In response to numerous calls, Chinese leader Xi Jinping finally sent a congratulatory message to U.S. President-elect Joe Biden on Thanksgiving eve. Its content was concise, but one day before the congratulatory message was released, Fu Ying, chairwoman of China’s National People’s Congress Foreign Affairs Committee, wrote to The New York Times, detailing China’s hopes of establishing “cooperative competition” between the U.S. and China.
The term “cooperative competition” was originally used in business administration to refer to the cooperation between competing companies in certain business areas to achieve certain goals. In the post-Cold War era, the term has been widely borrowed by political scientists to refer to the relationship between a rising China and a hegemonic United States. Scholars generally do not see the U.S.-China relationship as moving toward a total confrontation like the Cold War relationship between the U.S. and the Soviet Union, preferring instead to view the relationship between the two nations as both competitive and cooperative.

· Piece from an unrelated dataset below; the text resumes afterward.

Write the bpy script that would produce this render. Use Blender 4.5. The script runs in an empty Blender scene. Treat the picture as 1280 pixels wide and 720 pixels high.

Fu writes that the U.S. and China should strengthen cooperation on preventing epidemics, and on climate change, economic stability, cybersecurity, and artificial intelligence, a list which can be said to have been tailor made for Biden. During his campaign, Biden repeatedly emphasized that his future administration would strengthen epidemic preparedness, return to the Paris climate agreement, and eliminate tariff barriers in an effort to distinguish himself from the current administration. As for cybersecurity and the management of artificial intelligence—although they have not played a major role in Biden’s political agenda, they will probably be the most important issues for the U.S. to worry about with regard to China after Biden takes office. That Fu’s article specifically mentions cooperation in these two areas is an obvious attempt by China to absolve itself.
For China, this article makes at least two major breakthroughs. First, since Trump started the trade war, U.S.-China relations have rapidly deteriorated, and China’s Ministry of Foreign Affairs has adopted a comprehensive “wolf-warrior diplomacy” that involves criticizing the U.S. in all aspects. However, Fu doles out criticism to both sides: For example, she criticizes the U.S. for suppressing Chinese enterprise, but also calls on China to strengthen the protection of intellectual property rights; she criticizes the U.S. for its habit of interfering in the internal affairs of other countries, but also calls on China to take initiative in explaining its policies to the international community. Another breakthrough is the observation that although “cooperative competition” refers to an objective state, the term has mostly been used by the U.S. in the past and has not been accepted by the Chinese, yet China, surprisingly, is now advocating that the two nations return to cooperative competition.
Fu also reflects on the fact that after only four years of the Trump administration, the U.S.-China relationship has almost reached a point of no return, such that Chinese leaders are willing to reconsider the “not-so-good-but-acceptable” state of cooperative competition in the past. Under such a relationship, the U.S. may restart its long neglected policy of “containment,” continue its geoblockade strategy in the Indo-Pacific on the military side of things, remove tariff barriers on the economic side, and restart contacts with China.